The undersigned hereby appoints William Galine and Joseph Schlader, and
each of them, with full power of substitution, as proxies to vote the shares,
which the undersigned is entitled to vote at the Annual Meeting of Stockholders
to be held on Tuesday, November 28, 2000 and at any adjournment thereof.
1. Election of directors:
FOR Ray Velkers as Class A Director [ ]
WITHHOLD AUTHORITY to vote for Ray Velkers [ ]
FOR Joseph Schlader as Class B Director [ ]
WITHHOLD AUTHORITY to vote for Joseph Schlader [ ]
FOR William Galine as Class C Director [ ]
WITHHOLD AUTHORITY to vote for William Galine [ ]
FOR the nominee listed below [ ]
------------------------
FOR the nominee listed below [ ]
------------------------
FOR AGAINST ABSTAIN
2. To ratify the selection of Davidson & Company [ ] [ ] [ ]
as independent auditors for the Company
for fiscal Year 2000.
3. In their discretion the Proxies are authorized to vote upon such other
business as may properly come before the meeting.

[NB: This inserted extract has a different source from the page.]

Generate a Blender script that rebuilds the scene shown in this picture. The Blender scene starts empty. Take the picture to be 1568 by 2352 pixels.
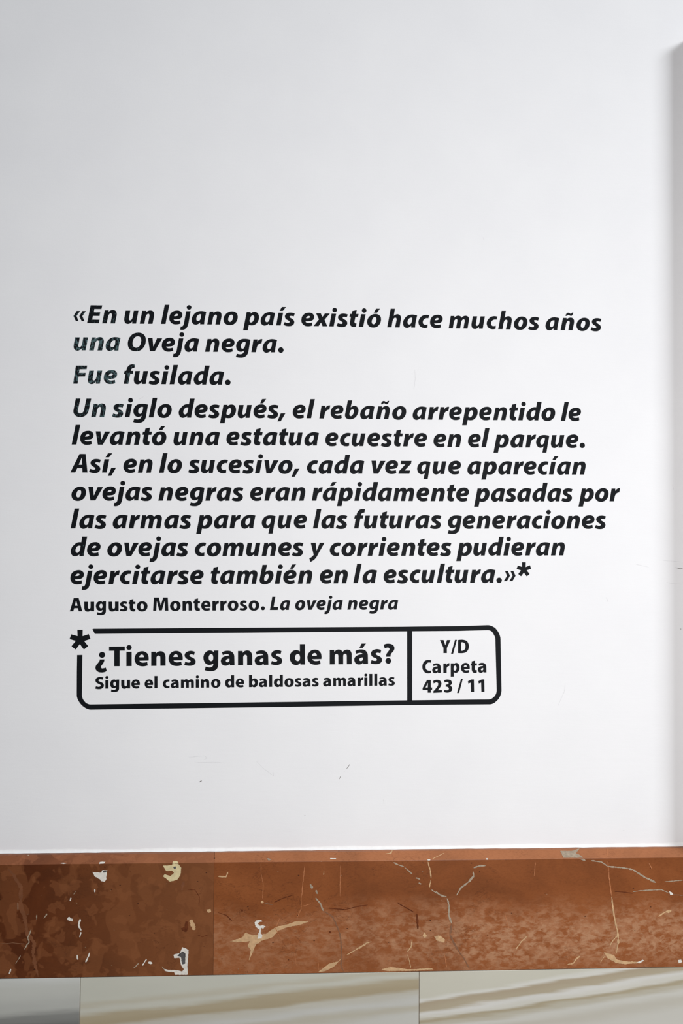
import bpy, bmesh, math, random
from mathutils import Vector
from mathutils.geometry import tessellate_polygon

# ---------------------------------------------------------------- camera, light, exposure
scene = bpy.context.scene
COL = scene.collection
F_PX, CX, CY = 2600.0, 784.0, 1176.0          # focal length and centre for a 1568 x 2352 frame
YAW, PITCH, ROLL = math.radians(3.57), math.radians(1.79), 0.0062
DIST = 1.857
FWD = Vector((math.sin(YAW)*math.cos(PITCH), math.cos(YAW)*math.cos(PITCH), math.sin(PITCH)))
R0 = FWD.cross(Vector((0, 0, 1))).normalized()
U0 = R0.cross(FWD)
RIGHT = R0*math.cos(ROLL) + U0*math.sin(ROLL)
UP = U0*math.cos(ROLL) - R0*math.sin(ROLL)
TARGET = Vector((0, 0, 1.458))
EYE = TARGET - FWD*DIST

cam_data = bpy.data.cameras.new('camera')
cam_data.sensor_fit = 'VERTICAL'
cam_data.sensor_height = 36.0
cam_data.lens = 36.0*F_PX/2352.0
cam_data.clip_start = 0.05
cam = bpy.data.objects.new('camera', cam_data)
COL.objects.link(cam)
m = cam.matrix_world.copy()
for i in range(3):
    m[i][0], m[i][1], m[i][2], m[i][3] = RIGHT[i], UP[i], -FWD[i], EYE[i]
cam.matrix_world = m
scene.camera = cam

scene.view_settings.view_transform = 'Standard'
scene.view_settings.look = 'None'
scene.view_settings.gamma = 1.0
scene.view_settings.use_curve_mapping = False
scene.view_settings.exposure = 0.0

world = bpy.data.worlds.new('world')
scene.world = world
world.use_nodes = True
bg = world.node_tree.nodes['Background']
bg.inputs['Color'].default_value = (0.86, 0.93, 1.0, 1)
bg.inputs['Strength'].default_value = 0.12

def area_light(name, loc, aim, sx, sy, watts, color):
    d = bpy.data.lights.new(name, 'AREA')
    d.shape = 'RECTANGLE'
    d.size, d.size_y, d.energy, d.color = sx, sy, watts, color
    o = bpy.data.objects.new(name, d)
    o.location = loc
    o.rotation_euler = (Vector(aim) - Vector(loc)).to_track_quat('-Z', 'Y').to_euler()
    COL.objects.link(o)
    return o
# broad daylight from high on the right, and an added fill facing the wall, placed for its falloff
area_light('sky_light', (4.8, -3.9, 5.0), (0.2, 0, 1.45), 2.6, 1.9, 385.0, (0.932, 0.968, 1.0))
area_light('fill_light', (0.42, -1.52, 1.37), (0.42, 0, 1.37), 0.7, 0.9, 15.6, (1.0, 0.972, 0.955))

# ---------------------------------------------------------------- helpers
def ray(px, py):
    return (FWD*F_PX + RIGHT*(px - CX) - UP*(py - CY))
def on_plane(px, py, p0, n):
    d = ray(px, py)
    return EYE + d*((p0 - EYE).dot(n)/d.dot(n))
def on_wall(px, py, y=0.0):
    d = ray(px, py)
    return EYE + d*((y - EYE.y)/d.y)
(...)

I PLAN TO ATTEND THE MEETING. [ ]
This proxy, when properly signed will be voted in the manner directed herein by
the undersigned stockholder. IF NO DIRECTION IS MADE, THIS PROXY WILL BE VOTED
FOR PROPOSAL 2.
IMPORTANT -- PLEASE SIGN AND RETURN THIS PROXY PROMPTLY. When shares are held by
joint tenants, both should sign. When signing as attorney, executor,
administrator, trustee or guardian, please give full title as such. If a
corporation, please sign in full corporate name by President or other authorized
officer. If a partnership, please sign in partnership name by an authorized
person.
Number of Shares Held: ------------
Signature(s) Dated
-------------------------------------------- -------------
Signature(s) Dated
-------------------------------------------- -------------
Printed name(s)
--------------------------------------------
Please sign exactly as the name(s) appears on the stock certificate(s).
Joint owners should each sign. Trustees and others acting in a
representative capacity should indicate the capacity in which they sign.